Chattin had ripped from the wall the Honeywell alarm panel ADT installed after smashing a basement window to enter the residence, according to the complaint.

Heeter says the ADT employee who sold her family the alarm later told her that the company did not know when Chattin pulled out its monitoring wires because "ADT only checks the connection 'once a month.'"

This contradicted the salesman's earlier promises that "the ADT monitoring station would be alerted 24/7 if someone disconnected the phone line" to which the alarm was connected, and that the Heeters would "get an immediate text or phone call of any intrusion or disconnection of the system lines," according to the complaint.

Heeter says the so-called home-security experts also bungled their installation of a SIM card meant to use nearby cellular tower signals to alert homeowners of a burglary if the phone lines had been cut.

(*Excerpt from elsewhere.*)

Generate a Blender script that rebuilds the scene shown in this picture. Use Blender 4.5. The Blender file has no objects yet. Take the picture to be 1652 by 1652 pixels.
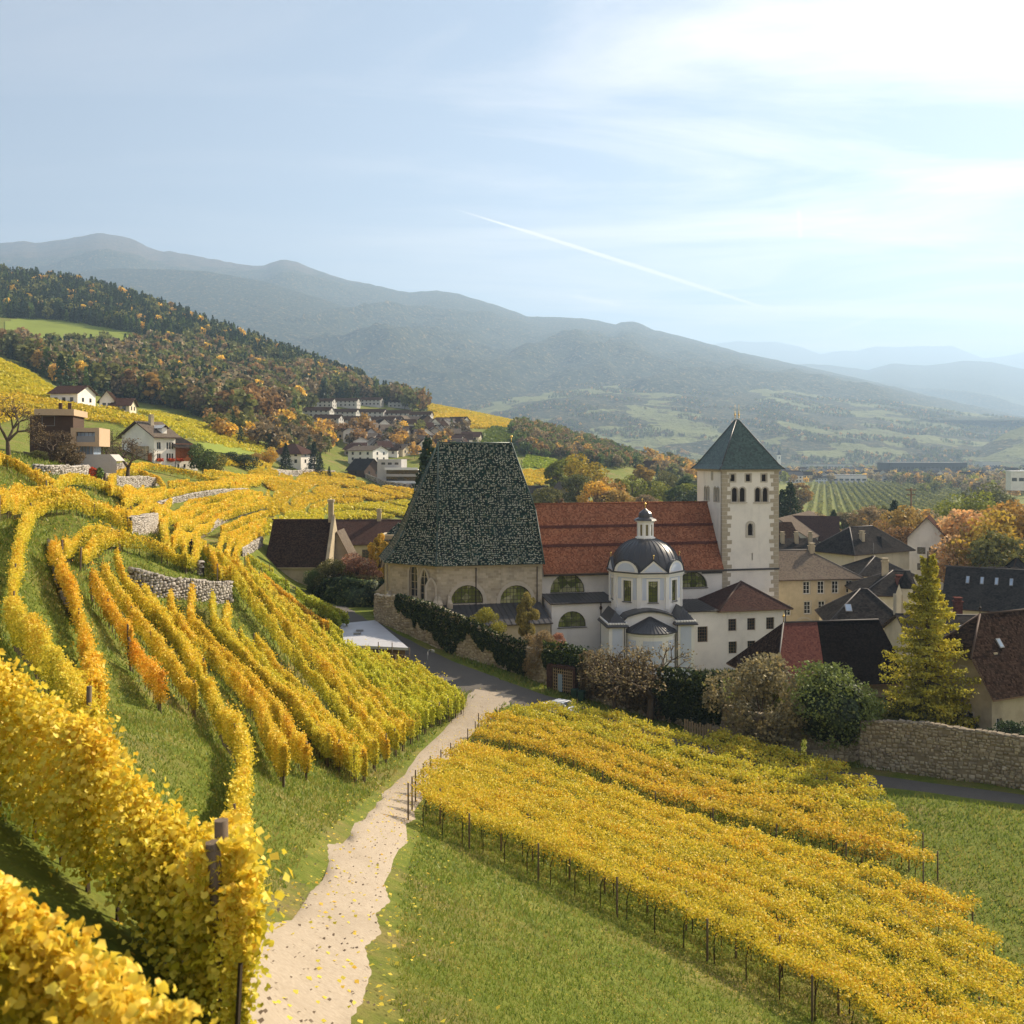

Because the cellular signal in the remote location of the Heeters' mountain home was too weak for it to do its job, Heeter says the SIM card wouldn't have worked even if it had been installed properly.

"It did not 'make any sense [for ADT] to put this type of alarm' in the Heeters' home," a service technician who examined the device after Harris' murder allegedly told the couple.

Heeter says she clearly communicated her home-security needs to ADT, having contacted them "specifically asking for protection at her home from intrusion by her son's eventual murderer."

The complaint says Heeter wanted to "make sure [Chattin was] never on her property," and told her ADT sales rep that she was more concerned with being notified if her alarm was disabled than with the prospect of having actual property stolen.

She says the salesman assured her its Pulse system fit the bill, and also brushed off her concerns about having an alarm that sounded if an intruder broke a window.

Media outlets that reported on Chattin's arrest last year described him as Harris' roommate, but an attorney for Heeter said in a phone interview Friday that it is unclear whether this was the case.

Heeter, who is suing individually and on behalf of her son's estate, is represented by Lane Jubb Jr., of The Beasley Firm.

The 39-page complaint requests punitive damages for fraud, alleging that ADT's rep made "intentional, deceptive and [knowingly] false" statements about the alarm solely to induce the Heeters into a quick sale -a tactic the company allegedly advocated.

"ADT instructed its [employees], on a national and companywide level, to use deceitful and unlawful sales tactics in order to further profits," the complaint says, adding that the company knew of past cases where tragedy ensued because its customers were not warned of a break-in.

Heeter also alleges negligence, wrongful death, product liability and violations of state consumer-protection laws. Honeywell, the company that made some alarm system components ADT installed, is also named as a defendant.

Bob Tucker a spokesman for ADT declined to give a statement on the allegations, citing company policy not to comment on pending litigation.